The police should have known what to do, the Court orally observed while considering a Corporation affidavit, which, on its part, criticises the police for the violence which ensued in the panchayat on August 3. If the police are unable to carry out Court orders, the Court will have to resort to other measures, a Division Bench comprising Acting Chief Justice Manjula Chellur and Justice A M Shaffique said. It was the duty of the Government to carry out Court orders, the Bench observed.
Acting on a Court order, the police had promised protection to Corporation vehicles transporting leachate plant machinery to the plant on the morning of August 3. In fact, prohibitory orders under Section 144 were in place in Vilappil panchayat from the evening of August 2.
But local people had waylaid the convoy by blocking the road. Led by Deputy Speaker N Sakthan, the Vilappil panchayat president S Shobhanakumari and action council leaders, the crowd set fire to logs and furniture in the middle of the road. The police resorted to lathicharge and water cannons to scatter the slogan-shouting men and women.
In its affidavit, the Corporation said that the ‘’slackness on the part of the police and the unnecessary delay caused in the movement of the vehicles from the premises of the Corporation office helped the unruly elements and miscreants along with respondents 6, 8 and 9 to create a law and order situation at the factory site in Vilappilsala.’’

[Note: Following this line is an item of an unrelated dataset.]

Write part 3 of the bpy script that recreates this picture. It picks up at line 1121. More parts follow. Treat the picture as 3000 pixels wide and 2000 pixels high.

Though the Corporation was ready to move the machinery from Thiruvananthapuram by 7 am, the ‘soft-pedalling’ on the part of the police delayed the start up to 9.50 am. By the time the convoy reached the factory at 10.40 am, a large crowd had already gathered and started causing physical obstruction for the movement of the vehicles.
According to the Corporation, the police had promised a 2,500-strong police posse as protection to the vehicles.
The Corporation had also asked the Court to direct the Centre and the DIG, Central Reserve Police Force (CRPF), to grant ‘adequate and effective police protection.’